→ **Listed entries**
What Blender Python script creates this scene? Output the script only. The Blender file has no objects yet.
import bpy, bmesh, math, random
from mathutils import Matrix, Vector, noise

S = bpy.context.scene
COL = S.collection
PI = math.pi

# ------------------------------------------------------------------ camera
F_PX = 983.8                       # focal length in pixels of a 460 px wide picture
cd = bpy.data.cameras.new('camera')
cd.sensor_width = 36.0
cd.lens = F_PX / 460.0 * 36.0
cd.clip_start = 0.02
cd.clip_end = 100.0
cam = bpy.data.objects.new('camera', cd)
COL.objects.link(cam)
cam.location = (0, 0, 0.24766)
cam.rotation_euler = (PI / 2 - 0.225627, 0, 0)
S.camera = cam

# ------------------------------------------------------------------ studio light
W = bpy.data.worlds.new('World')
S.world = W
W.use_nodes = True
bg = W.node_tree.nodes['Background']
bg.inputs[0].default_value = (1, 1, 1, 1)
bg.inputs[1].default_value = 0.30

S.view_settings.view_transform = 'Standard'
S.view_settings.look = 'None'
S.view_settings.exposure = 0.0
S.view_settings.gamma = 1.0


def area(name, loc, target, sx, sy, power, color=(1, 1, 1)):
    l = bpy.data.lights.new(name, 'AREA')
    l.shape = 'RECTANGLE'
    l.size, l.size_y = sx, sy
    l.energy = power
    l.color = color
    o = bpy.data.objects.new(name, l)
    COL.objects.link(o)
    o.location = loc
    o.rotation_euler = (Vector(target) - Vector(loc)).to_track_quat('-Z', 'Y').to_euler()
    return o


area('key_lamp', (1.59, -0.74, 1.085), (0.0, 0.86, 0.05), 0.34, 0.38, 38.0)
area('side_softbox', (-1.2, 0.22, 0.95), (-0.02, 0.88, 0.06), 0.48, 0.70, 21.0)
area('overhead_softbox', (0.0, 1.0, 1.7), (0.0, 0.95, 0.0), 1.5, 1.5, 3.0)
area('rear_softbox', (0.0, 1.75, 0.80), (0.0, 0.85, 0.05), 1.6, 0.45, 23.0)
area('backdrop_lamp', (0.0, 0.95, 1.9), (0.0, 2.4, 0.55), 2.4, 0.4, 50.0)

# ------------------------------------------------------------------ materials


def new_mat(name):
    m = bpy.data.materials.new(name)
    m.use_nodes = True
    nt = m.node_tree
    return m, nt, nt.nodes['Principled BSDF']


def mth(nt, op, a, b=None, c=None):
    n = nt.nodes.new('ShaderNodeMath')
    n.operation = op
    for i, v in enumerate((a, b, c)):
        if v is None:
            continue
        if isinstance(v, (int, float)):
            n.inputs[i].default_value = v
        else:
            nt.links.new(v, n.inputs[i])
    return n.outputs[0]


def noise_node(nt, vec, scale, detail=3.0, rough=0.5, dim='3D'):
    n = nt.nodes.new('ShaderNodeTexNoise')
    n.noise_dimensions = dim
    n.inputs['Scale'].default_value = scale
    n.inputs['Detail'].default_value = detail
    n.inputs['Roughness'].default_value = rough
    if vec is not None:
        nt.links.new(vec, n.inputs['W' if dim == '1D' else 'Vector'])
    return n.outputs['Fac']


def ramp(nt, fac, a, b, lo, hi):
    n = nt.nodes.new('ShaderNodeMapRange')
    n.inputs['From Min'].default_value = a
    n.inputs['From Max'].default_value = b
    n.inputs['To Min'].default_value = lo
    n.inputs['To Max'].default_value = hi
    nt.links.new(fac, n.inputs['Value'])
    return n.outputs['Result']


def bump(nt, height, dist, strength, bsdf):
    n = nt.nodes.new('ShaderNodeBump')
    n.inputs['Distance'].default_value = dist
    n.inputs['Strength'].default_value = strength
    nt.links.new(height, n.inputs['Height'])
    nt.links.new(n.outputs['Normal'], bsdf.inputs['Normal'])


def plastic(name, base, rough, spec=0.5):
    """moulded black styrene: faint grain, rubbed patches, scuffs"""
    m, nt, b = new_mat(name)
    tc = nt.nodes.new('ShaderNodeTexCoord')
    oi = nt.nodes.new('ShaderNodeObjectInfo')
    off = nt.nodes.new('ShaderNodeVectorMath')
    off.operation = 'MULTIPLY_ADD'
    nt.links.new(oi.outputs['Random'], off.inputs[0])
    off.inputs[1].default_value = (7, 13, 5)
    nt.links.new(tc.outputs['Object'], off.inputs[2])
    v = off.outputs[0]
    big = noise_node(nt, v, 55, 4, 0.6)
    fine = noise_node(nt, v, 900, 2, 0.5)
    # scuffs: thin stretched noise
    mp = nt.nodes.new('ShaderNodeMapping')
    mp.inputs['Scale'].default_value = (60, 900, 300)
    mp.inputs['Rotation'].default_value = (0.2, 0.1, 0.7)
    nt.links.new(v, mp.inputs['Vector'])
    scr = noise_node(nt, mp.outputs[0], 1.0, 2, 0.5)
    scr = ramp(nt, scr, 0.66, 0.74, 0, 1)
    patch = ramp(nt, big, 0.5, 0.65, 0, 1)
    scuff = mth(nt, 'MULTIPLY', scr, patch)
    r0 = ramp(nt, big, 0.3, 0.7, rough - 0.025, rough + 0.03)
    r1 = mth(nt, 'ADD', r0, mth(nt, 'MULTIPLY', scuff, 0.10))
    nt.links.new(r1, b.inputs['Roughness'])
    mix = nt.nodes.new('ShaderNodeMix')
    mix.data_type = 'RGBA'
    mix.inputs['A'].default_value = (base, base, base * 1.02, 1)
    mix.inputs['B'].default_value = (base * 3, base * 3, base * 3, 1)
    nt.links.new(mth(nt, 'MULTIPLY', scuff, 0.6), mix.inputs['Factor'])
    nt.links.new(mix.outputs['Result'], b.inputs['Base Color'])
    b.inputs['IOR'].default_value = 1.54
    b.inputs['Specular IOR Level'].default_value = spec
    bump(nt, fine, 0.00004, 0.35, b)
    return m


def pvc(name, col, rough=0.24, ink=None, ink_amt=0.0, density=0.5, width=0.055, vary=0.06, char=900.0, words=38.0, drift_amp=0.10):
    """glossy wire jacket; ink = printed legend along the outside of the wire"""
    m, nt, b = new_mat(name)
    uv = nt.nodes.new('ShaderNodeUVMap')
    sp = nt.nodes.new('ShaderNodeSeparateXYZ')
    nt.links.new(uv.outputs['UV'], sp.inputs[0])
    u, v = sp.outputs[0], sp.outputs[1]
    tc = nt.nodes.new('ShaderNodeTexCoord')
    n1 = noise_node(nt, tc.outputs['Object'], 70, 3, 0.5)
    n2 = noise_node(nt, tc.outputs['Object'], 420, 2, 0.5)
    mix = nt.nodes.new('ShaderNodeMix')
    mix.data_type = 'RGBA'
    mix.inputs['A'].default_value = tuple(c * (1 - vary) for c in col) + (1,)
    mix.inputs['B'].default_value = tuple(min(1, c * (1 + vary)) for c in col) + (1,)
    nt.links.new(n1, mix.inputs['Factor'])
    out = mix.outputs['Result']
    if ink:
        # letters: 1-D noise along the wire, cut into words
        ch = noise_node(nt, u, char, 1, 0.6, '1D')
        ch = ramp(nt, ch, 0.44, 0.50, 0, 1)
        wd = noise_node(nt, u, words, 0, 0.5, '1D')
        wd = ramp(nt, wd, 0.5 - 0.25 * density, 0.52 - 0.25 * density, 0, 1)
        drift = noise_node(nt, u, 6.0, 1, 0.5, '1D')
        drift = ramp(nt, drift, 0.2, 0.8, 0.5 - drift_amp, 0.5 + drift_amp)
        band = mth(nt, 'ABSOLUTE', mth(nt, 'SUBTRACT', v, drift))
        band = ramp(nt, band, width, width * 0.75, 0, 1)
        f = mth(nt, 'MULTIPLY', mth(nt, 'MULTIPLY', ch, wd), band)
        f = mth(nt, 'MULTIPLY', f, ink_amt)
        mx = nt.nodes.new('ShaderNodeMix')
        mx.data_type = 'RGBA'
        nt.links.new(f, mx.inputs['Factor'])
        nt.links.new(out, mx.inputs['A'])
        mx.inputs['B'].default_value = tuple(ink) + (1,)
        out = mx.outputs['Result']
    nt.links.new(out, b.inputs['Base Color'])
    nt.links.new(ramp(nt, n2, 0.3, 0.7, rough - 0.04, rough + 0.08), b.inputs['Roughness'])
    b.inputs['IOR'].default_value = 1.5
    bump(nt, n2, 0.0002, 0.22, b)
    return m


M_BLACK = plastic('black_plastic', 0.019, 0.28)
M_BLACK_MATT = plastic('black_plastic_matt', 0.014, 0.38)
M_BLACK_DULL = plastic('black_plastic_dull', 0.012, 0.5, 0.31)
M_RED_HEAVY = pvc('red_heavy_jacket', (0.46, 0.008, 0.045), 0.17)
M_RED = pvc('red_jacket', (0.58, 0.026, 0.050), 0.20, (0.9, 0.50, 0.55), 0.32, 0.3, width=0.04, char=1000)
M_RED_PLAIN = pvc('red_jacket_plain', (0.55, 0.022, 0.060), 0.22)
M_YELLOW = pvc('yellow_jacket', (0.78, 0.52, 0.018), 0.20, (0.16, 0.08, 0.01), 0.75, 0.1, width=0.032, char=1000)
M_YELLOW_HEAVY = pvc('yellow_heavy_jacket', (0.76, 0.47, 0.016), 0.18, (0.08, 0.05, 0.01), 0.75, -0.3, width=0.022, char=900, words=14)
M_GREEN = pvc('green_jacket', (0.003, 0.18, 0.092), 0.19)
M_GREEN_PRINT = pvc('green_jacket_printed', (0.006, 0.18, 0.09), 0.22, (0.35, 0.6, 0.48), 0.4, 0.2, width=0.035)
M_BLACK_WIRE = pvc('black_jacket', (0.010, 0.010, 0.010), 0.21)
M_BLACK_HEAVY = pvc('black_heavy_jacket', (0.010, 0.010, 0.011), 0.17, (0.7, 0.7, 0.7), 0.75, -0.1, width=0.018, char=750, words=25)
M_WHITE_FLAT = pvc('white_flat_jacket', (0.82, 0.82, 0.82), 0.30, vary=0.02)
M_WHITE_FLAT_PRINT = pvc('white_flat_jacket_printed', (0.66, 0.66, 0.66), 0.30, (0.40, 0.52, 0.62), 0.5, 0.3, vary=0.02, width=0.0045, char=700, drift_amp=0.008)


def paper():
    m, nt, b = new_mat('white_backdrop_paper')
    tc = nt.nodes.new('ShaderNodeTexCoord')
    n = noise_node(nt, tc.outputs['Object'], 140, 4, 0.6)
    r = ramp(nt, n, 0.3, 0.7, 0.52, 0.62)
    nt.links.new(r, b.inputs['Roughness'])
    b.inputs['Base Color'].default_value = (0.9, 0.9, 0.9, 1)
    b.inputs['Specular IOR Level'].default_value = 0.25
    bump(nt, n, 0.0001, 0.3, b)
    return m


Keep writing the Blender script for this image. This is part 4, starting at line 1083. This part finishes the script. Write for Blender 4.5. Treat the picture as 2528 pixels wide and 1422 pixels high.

→ **Given task**
Copy exactly the lines that run from the first line of the data to the line containing "PI = math.pi", please, with both ends included and nothing else.

→ **Right answer**
What Blender Python script creates this scene? Output the script only. The Blender file has no objects yet.
import bpy, bmesh, math, random
from mathutils import Matrix, Vector, noise

S = bpy.context.scene
COL = S.collection
PI = math.pi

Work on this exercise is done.